#### Data excerpt:
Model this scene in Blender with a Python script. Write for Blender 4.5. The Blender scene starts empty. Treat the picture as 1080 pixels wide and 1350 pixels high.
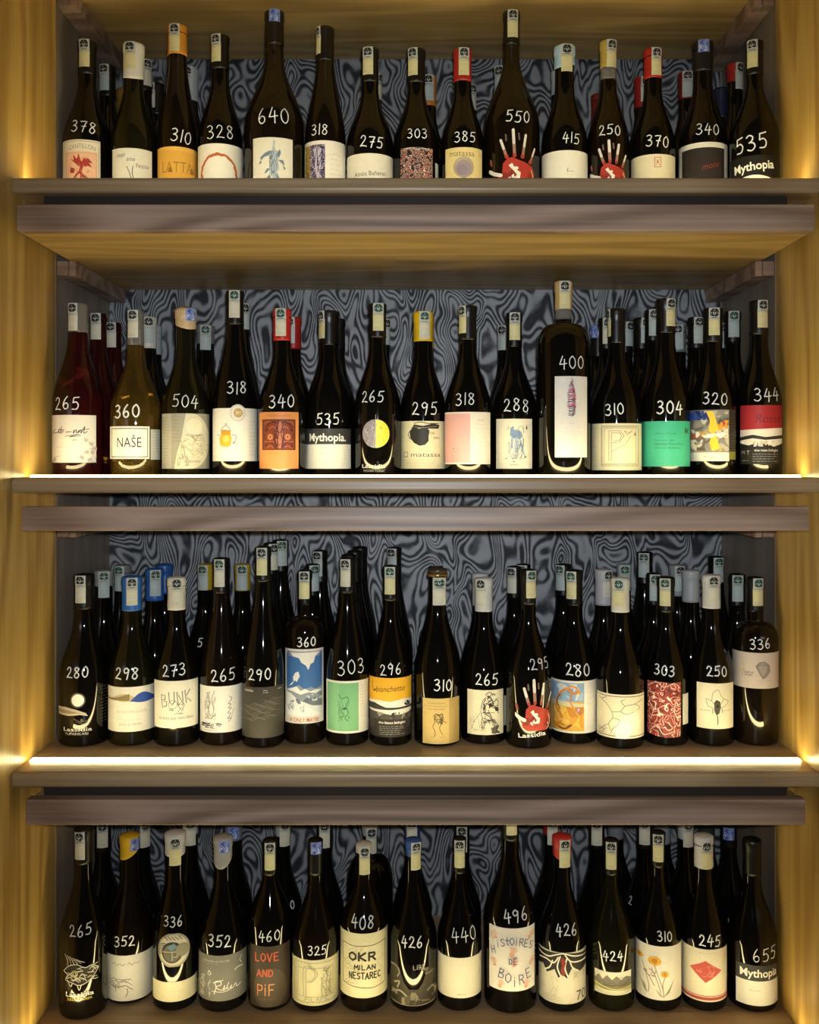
import bpy, bmesh, math, random
from mathutils import Vector

# ------------------------------------------------------------------ camera, light, exposure
S = bpy.context.scene
COL = S.collection
FPX = 1300.0            # focal length in photo pixels (1080 x 1350 frame)
CX, CY = 548.0, 605.0   # vanishing point of the shelf depth lines
cam_d = bpy.data.cameras.new('camera')
cam = bpy.data.objects.new('camera', cam_d)
COL.objects.link(cam)
cam.rotation_euler = (math.pi / 2, 0, 0)
cam_d.sensor_fit = 'AUTO'
cam_d.sensor_width = 36.0
cam_d.lens = FPX / 1350 * 36.0
cam_d.shift_x = -(CX - 540) / 1350
cam_d.shift_y = -(675 - CY) / 1350
cam_d.clip_start = 0.05
S.camera = cam

S.view_settings.view_transform = 'Standard'
S.view_settings.look = 'None'
S.view_settings.gamma = 1.0
S.view_settings.use_curve_mapping = False
S.view_settings.exposure = 0.0
S.cycles.use_denoising = True
S.cycles.max_bounces = 8
S.cycles.caustics_refractive = False
S.cycles.caustics_reflective = False
S.cycles.sample_clamp_indirect = 6.0

world = bpy.data.worlds.new('dim_room')
S.world = world
world.use_nodes = True
WB = world.node_tree.nodes['Background']
WB.inputs[0].default_value = (1.0, 0.86, 0.68, 1)
WB.inputs[1].default_value = 0.022

# the phone's own flash beside the lens
fl = bpy.data.lights.new('phone_flash', 'SPOT')
fl.energy = 63.0
fl.color = (0.90, 0.95, 1.0)
fl.spot_size = math.radians(84)
fl.spot_blend = 1.0
fl.shadow_soft_size = 0.012
flo = bpy.data.objects.new('phone_flash', fl)
flo.location = (0.015, 0.0, 0.03)
flo.rotation_euler = (math.radians(90 - 2), 0, 0)
COL.objects.link(flo)
LED_COL = (1.0, 0.83, 0.40)
LED_STR = 27.0

# ------------------------------------------------------------------ materials
MATS = {}
def mat_paint(name, col, rough=0.55, spec=0.5, metal=0.0, trans=0.0, emit=None, coat=0.0):
    if name in MATS: return MATS[name]
    m = bpy.data.materials.new(name); m.use_nodes = True
    b = m.node_tree.nodes['Principled BSDF']
    b.inputs['Base Color'].default_value = (*col, 1)
    b.inputs['Roughness'].default_value = rough
    b.inputs['Specular IOR Level'].default_value = spec
    b.inputs['Metallic'].default_value = metal
    b.inputs['Transmission Weight'].default_value = trans
    b.inputs['Coat Weight'].default_value = coat
    if trans: b.inputs['IOR'].default_value = 1.42
    if emit:
        b.inputs['Emission Color'].default_value = (*emit[0], 1)
        b.inputs['Emission Strength'].default_value = emit[1]
    MATS[name] = m
    return m
def lin(h):
    v = [int(h[i:i+2], 16) / 255 for i in (0, 2, 4)]
    return tuple(c / 12.92 if c < .04045 else ((c + .055) / 1.055) ** 2.4 for c in v)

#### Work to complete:
Say how many lines of the data include the word "pixels". Respond with the number alone.

#### Result below:
2